There's a few good changes, a few bad ones, but it's Virtua Tennis as usual.

User Rating: 7.5 | Virtua Tennis 3 PC
As with Virtua Tennis 2, I was half a decade late to the party with its follow-up - having looked at Virtua Tennis 2009 and decided it didn't look like anything had changed to justify my money, I came across this one on sale for £3 and decided to give it a go...

~

Pros:

+ More Fluid: It's a pretty subtle change, but the movements and transitions between shots seem a lot more fluid and natural than those of VT2, making for a much more engaging experience.

+ More Mini-Games: Perhaps there's a bit more than necessary, and they vary wildly in difficulty, but there's something like double the amount of Mini-Games there were in VT2, ensuring there'll be some means of enjoyably raising your stats. One problem though: no more Tank Attack! How could they lose the best one?

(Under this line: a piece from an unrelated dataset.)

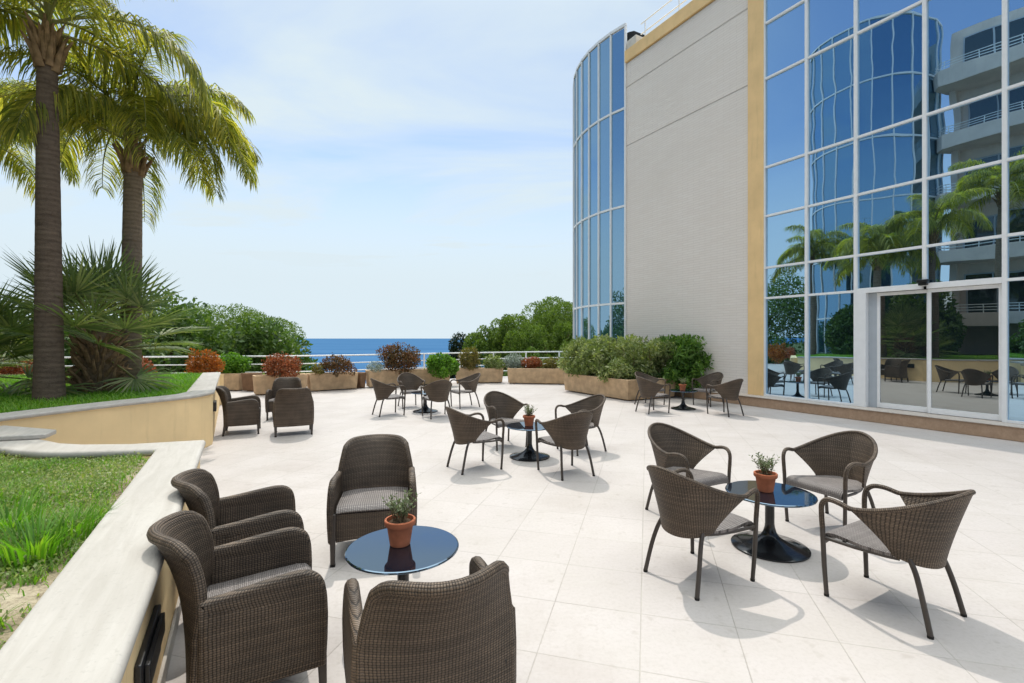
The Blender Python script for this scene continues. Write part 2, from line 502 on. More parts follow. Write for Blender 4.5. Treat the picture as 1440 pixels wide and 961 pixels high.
# ------------------------------------------------------------------ mesh helpers
class MB:
    """collects vertices, faces and uvs, then links ONE mesh object"""
    def __init__(self):
        self.v, self.f, self.uv = [], [], []
    def add(self, verts, faces, uvs=None):
        o = len(self.v)
        self.v += [tuple(p) for p in verts]
        for i, f in enumerate(faces):
            self.f.append(tuple(o + k for k in f))
            self.uv.append([uvs[k] for k in f] if uvs else None)
        return self
    def box(self, c, s, rz=0.0):
        x, y, z = (q / 2 for q in s)
        ca, sa = math.cos(rz), math.sin(rz)
        vs_ = []
        for dz in (-z, z):
            for dx, dy in ((-x, -y), (x, -y), (x, y), (-x, y)):
                vs_.append((c[0] + dx * ca - dy * sa, c[1] + dx * sa + dy * ca, c[2] + dz))
        return self.add(vs_, [(3, 2, 1, 0), (4, 5, 6, 7), (0, 1, 5, 4), (1, 2, 6, 5), (2, 3, 7, 6), (3, 0, 4, 7)])
    def box2(self, a, b):
        return self.box([(p + q) / 2 for p, q in zip(a, b)], [abs(q - p) for p, q in zip(a, b)])
    def prism(self, poly, z0, z1):
        n = len(poly)
        vs_ = [(p[0], p[1], z0) for p in poly] + [(p[0], p[1], z1) for p in poly]
        fs = [tuple(range(n - 1, -1, -1)), tuple(range(n, 2 * n))]
        fs += [(i, (i + 1) % n, n + (i + 1) % n, n + i) for i in range(n)]
        return self.add(vs_, fs)
    def tube(self, pts, rad, seg=10, caps=True, uvscale=None):
        pts = [Vector(p) for p in pts]
        n = len(pts)
        if isinstance(rad, (int, float)):
            rad = [rad] * n
        tan = []
        for i in range(n):
            t = pts[min(i + 1, n - 1)] - pts[max(i - 1, 0)]
            tan.append(t.normalized())
        up = Vector((0, 0, 1)) if abs(tan[0].z) < .9 else Vector((1, 0, 0))
        nrm = (up - tan[0] * up.dot(tan[0])).normalized()
        vs_, uvs, ln = [], [], 0
        for i in range(n):
            nrm = (nrm - tan[i] * nrm.dot(tan[i])).normalized()
            b = tan[i].cross(nrm)
            if i:
                ln += (pts[i] - pts[i - 1]).length
            for k in range(seg + 1):
                a = 2 * PI * k / seg
                vs_.append(pts[i] + (nrm * math.cos(a) + b * math.sin(a)) * rad[i])
                uvs.append((2 * PI * rad[i] * k / seg, ln))
        w = seg + 1
        fs = [(i * w + k, i * w + k + 1, (i + 1) * w + k + 1, (i + 1) * w + k) for i in range(n - 1) for k in range(seg)]
        if caps:
            fs.append(tuple(range(seg - 1, -1, -1)))
            fs.append(tuple((n - 1) * w + k for k in range(seg)))
        return self.add(vs_, fs, uvs)
    def lathe(self, prof, seg=32, c=(0, 0, 0)):
        n = len(prof)
        vs_ = [(c[0] + r * math.cos(2 * PI * k / seg), c[1] + r * math.sin(2 * PI * k / seg), c[2] + z) for r, z in prof for k in range(seg)]
        fs = [(i * seg + k, i * seg + (k + 1) % seg, (i + 1) * seg + (k + 1) % seg, (i + 1) * seg + k) for i in range(n - 1) for k in range(seg)]
        fs.append(tuple(range(seg - 1, -1, -1)))
        fs.append(tuple((n - 1) * seg + k for k in range(seg)))
        return self.add(vs_, fs)
    def shell(self, P, UV, th):
        """closed sheet of thickness th from grid P[i][j] (Vectors)"""
        ni, nj = len(P), len(P[0])
        N = [[None] * nj for _ in range(ni)]
        for i in range(ni):
            for j in range(nj):
                du = P[min(i + 1, ni - 1)][j] - P[max(i - 1, 0)][j]
                dv = P[i][min(j + 1, nj - 1)] - P[i][max(j - 1, 0)]
                q = du.cross(dv)
                N[i][j] = q.normalized() if q.length > 1e-9 else Vector((0, 0, 1))
        a = [P[i][j] + N[i][j] * th / 2 for i in range(ni) for j in range(nj)]
        b = [P[i][j] - N[i][j] * th / 2 for i in range(ni) for j in range(nj)]
        uv = [UV[i][j] for i in range(ni) for j in range(nj)]
        m = ni * nj
        I = lambda i, j: i * nj + j
        fs = []
        for i in range(ni - 1):
            for j in range(nj - 1):
                fs.append((I(i, j), I(i + 1, j), I(i + 1, j + 1), I(i, j + 1)))
                fs.append((m + I(i, j), m + I(i, j + 1), m + I(i + 1, j + 1), m + I(i + 1, j)))
        ring = [(i, 0) for i in range(ni)] + [(ni - 1, j) for j in range(1, nj)] + [(i, nj - 1) for i in range(ni - 2, -1, -1)] + [(0, j) for j in range(nj - 2, 0, -1)]
        for k in range(len(ring)):
            p, q = I(*ring[k]), I(*ring[(k + 1) % len(ring)])
            fs.append((q, p, m + p, m + q))
        return self.add(a + b, fs, uv + uv)
    def build(self, name, mat, parent=None, loc=None, rz=0.0, smooth=None, bevel=0.0, bseg=2):
        me = bpy.data.meshes.new(name)
        me.from_pydata(self.v, [], self.f)
        if any(u for u in self.uv):
            l = me.uv_layers.new(name='UVMap')
            k = 0
            for u, f in zip(self.uv, self.f):
                for i in range(len(f)):
                    if u:
                        l.data[k].uv = u[i]
                    k += 1
        me.materials.append(mat)
        if smooth:
            me.polygons.foreach_set('use_smooth', [True] * len(me.polygons))
            me.set_sharp_from_angle(angle=R(smooth))
        o = bpy.data.objects.new(name, me)
        COL.objects.link(o)
        if parent:
            o.parent = parent
        if loc:
            o.location = loc
        o.rotation_euler.z = rz
        if bevel:
            b = o.modifiers.new('bevel', 'BEVEL')
            b.width, b.segments, b.limit_method, b.angle_limit = bevel, bseg, 'ANGLE', R(35)
            if not smooth:
                me.polygons.foreach_set('use_smooth', [True] * len(me.polygons))
                me.set_sharp_from_angle(angle=R(30))
                b.harden_normals = False
        return o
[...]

+ Still Addictive / Silly: It's still Virtua Tennis - the tennis is about as realistic as pong, but you get some outrageously fun, ridiculous rallies as a result.

Cons:

- Unfair Difficult Hikes: While the game will be pretty smooth sailing for most veterans of VT2, when you hit the highest difficulties, it becomes unreasonably hard. It's bad enough that they clearly know exactly what you're doing before you've actually done it - having them be able to hit shots much more powerfully on the run or from awkward positions than you can technically do is too far. Also, the Academy challenges become completely, utterly, hopelessly impossible towards the end!

- Dives: Seeing a tennis player dive in real life is quite a novel and exciting thing, but trust me, you'll be utterly sick of it after 5 minutes playing VT3! Your player will dive if the ball is even slightly hard to reach, throwing up a soft reply and taking ages to recover, basically ruining your chances of winning the point - only doing this for the genuinely out-of-reach stuff would have been much better, rather than wasting it on shots you could have easily just stretched for.

- No Dual Career: A nice feature of VT2 was that you got to simultaneously follow one male and one female career at the same time, ultimately culminating in a mixed-doubles showdown with the best players in the game - now you can only do one at a time, which is a shame.

- Dodgy Emails / Coach: The emails you get from fans and other players are hideously poor and pointless - those from your coach are the lowlight, offering such hilariously bad 'insight' as to drive you out of tennis for good!
~

Ultimately, it's hard for me to know what to say about this - it's just Virtua Tennis, pure and simple. In general you could say it's better thanks to the improved fluidity of the experience, but I've still marked it down thanks to the unbearable diving and complete lack of innovation. Still, if you see it cheap, I recommend giving it a go!